In the early stages, Pottruck knew only two things. The first, she would publish a book illustrating the boundless devotion between animals and their humans. The second, fully 100 percent of the proceeds from the book would go to help animals in need. And so began Pottruck’s journey to find people and pets who could translate their unspoken devotion to each other to the printed page.

Inspired to give back

Her quest took her to the farthest corners of the Bay Area, from makeshift homeless camps to celebrity estates. The range of diversity was hardly accidental: Pottruck was determined to show that a love of animals crosses all economic, racial, and gender lines. The result is a collection proudly and unmistakably San Franciscan in its composition.

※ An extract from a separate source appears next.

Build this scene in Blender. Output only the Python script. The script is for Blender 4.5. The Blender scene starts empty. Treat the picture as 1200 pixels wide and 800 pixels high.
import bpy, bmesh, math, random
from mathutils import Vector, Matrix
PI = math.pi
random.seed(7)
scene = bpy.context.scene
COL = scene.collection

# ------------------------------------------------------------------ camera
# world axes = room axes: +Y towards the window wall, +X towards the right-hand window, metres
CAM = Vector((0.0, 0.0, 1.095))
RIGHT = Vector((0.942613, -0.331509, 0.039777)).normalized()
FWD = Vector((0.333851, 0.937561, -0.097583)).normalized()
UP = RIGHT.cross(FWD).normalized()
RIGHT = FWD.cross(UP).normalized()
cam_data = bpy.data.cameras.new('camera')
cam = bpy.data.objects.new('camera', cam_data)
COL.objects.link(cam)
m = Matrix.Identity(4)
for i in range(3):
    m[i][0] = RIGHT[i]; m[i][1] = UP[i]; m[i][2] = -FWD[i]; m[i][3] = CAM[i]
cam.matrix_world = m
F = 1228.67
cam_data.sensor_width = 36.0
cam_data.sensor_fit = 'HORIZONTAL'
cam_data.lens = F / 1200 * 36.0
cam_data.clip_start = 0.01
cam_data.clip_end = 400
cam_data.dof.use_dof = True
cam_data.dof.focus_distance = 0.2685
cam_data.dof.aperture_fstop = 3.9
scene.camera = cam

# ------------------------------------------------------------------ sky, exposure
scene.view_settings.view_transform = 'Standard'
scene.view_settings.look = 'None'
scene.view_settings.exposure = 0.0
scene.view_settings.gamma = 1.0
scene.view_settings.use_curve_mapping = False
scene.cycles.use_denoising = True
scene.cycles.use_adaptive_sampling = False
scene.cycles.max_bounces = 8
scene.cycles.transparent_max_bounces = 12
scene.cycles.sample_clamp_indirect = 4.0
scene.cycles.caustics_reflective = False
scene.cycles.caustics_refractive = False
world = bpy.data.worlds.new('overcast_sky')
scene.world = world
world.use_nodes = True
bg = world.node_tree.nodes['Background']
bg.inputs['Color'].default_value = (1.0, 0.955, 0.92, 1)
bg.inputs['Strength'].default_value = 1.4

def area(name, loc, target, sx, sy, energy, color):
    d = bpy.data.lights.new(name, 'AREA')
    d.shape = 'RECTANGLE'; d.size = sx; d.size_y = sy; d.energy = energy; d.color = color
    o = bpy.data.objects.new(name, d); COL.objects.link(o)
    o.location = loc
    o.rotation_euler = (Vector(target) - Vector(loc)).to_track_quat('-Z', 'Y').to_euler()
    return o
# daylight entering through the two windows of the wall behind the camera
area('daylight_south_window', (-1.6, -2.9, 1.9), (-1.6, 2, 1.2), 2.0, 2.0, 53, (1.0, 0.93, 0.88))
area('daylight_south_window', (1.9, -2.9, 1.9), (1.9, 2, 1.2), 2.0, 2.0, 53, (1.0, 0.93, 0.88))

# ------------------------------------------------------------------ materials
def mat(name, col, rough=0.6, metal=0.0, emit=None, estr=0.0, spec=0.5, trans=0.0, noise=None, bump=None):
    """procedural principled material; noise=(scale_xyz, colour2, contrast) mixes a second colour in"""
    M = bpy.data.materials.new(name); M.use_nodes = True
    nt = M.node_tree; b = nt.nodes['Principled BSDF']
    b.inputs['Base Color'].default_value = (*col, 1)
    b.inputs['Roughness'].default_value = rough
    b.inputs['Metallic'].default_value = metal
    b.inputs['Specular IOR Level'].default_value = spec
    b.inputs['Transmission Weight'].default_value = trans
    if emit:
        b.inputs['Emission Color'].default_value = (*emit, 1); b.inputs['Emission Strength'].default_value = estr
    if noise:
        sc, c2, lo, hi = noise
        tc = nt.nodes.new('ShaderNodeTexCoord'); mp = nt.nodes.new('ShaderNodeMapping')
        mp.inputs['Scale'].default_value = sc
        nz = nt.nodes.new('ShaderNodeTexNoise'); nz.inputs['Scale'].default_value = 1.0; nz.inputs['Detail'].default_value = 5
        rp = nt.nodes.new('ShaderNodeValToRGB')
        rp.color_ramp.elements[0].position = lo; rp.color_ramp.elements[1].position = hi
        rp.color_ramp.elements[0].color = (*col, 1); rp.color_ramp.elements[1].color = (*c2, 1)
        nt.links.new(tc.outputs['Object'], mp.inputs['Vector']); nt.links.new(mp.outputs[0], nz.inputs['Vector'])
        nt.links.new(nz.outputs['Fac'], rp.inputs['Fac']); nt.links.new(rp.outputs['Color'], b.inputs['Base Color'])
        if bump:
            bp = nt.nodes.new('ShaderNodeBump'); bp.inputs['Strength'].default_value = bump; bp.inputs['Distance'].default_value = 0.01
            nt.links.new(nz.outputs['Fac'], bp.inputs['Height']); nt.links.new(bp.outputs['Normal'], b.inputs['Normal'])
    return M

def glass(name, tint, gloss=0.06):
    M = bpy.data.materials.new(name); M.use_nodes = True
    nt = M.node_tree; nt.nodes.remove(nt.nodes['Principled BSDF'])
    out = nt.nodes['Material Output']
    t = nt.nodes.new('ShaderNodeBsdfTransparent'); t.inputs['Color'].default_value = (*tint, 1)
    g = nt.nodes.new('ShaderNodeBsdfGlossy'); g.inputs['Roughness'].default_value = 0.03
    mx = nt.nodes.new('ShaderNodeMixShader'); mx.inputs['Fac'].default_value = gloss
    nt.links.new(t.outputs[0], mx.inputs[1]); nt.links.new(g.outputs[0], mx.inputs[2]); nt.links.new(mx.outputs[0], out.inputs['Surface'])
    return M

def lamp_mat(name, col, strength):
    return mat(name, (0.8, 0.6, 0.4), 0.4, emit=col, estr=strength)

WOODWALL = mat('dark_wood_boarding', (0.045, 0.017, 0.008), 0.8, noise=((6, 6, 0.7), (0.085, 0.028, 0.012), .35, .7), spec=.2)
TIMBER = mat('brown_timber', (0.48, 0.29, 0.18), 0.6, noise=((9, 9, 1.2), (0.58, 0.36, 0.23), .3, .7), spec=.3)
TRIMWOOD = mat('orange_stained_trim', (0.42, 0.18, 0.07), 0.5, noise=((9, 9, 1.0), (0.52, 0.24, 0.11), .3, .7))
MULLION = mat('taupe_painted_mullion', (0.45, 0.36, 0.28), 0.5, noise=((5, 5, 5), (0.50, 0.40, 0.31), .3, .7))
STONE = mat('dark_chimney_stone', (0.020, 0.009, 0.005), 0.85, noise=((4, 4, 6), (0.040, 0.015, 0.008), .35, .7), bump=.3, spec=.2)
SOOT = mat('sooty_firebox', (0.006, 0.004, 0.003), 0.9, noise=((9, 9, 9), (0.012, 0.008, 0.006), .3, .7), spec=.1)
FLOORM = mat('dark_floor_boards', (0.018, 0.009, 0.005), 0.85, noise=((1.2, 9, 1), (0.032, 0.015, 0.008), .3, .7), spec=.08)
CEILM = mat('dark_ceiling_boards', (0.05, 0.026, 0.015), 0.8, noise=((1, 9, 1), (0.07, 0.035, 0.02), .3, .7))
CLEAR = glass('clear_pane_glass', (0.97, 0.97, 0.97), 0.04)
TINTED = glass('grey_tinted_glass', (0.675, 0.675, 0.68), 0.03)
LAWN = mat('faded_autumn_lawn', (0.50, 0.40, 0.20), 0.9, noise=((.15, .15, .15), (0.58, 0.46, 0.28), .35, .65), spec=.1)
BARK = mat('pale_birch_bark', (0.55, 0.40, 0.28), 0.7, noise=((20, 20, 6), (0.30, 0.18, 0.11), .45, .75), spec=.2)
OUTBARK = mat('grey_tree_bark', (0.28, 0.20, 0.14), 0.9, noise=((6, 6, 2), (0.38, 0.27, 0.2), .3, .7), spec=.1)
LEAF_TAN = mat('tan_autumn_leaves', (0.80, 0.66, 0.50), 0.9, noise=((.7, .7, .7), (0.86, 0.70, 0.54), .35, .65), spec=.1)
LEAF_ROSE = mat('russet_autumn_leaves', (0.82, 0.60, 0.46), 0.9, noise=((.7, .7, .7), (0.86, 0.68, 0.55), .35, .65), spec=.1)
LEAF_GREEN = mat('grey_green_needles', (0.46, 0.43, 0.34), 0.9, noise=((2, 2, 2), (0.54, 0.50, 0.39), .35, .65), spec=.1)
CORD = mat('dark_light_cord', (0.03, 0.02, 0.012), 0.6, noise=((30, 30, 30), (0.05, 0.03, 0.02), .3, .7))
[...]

“It’s inevitable,” Pottruck explains. “No matter what the social situation is, I gravitate toward the other animal lovers in the room. So it was important to me to represent in this book that no matter how different our looks or our family makeup, we’re bound by our common interest.”

All told, the coffee table book Tails of Devotion took one year – all 365 days of it – to create. It features exquisite photos of 58 different families flanked by handwritten love notes from people to their pets – and vice versa. Sales of the book generated over $250,000, of which the entire amount was donated to over 60 animal welfare organizations in 21 states across the country. Out of a print run of 10,000, all but 35 copies of the book remain.

“Do something.”

Pottruck admits that her own devotion took root relatively late in life. She describes her feelings towards animals, prior to acquiring her Yorkies, as having been “benignly apathetic.” But raising Andy and Boomer profoundly changed that. Now, Pottruck is a vegetarian – “I don’t eat anything with a face,” she says – and a tireless promoter of animal welfare.

Though Andy’s accident is now nearly a decade old, Pottruck is as impassioned and motivated today as she was that fateful September afternoon. Her energy fills up an entire room, and not surprisingly, her message is one of action: “Do whatever you can,” she says, “even if it feels like you’re moving just one grain of sand.”

While Pottruck is proud of – and grateful for – the success of Tails of Devotion, she admits that publishing a book is a lofty and expensive endeavor. Her attitude, however, remains matter of fact: “I realize that most people don’t have access to the resources I do,” she says. “It doesn’t matter. Do something.”

Unquestionably, Andy’s experience changed Pottruck’s life, but for the record, Andy’s life changed too. He’s alive and thriving, to Pottruck’s delight, albeit not completely healed. He doesn’t have the muscle range he did before the accident and a slight limp impairs his gait. But not surprisingly, neither he nor Pottruck seem to mind.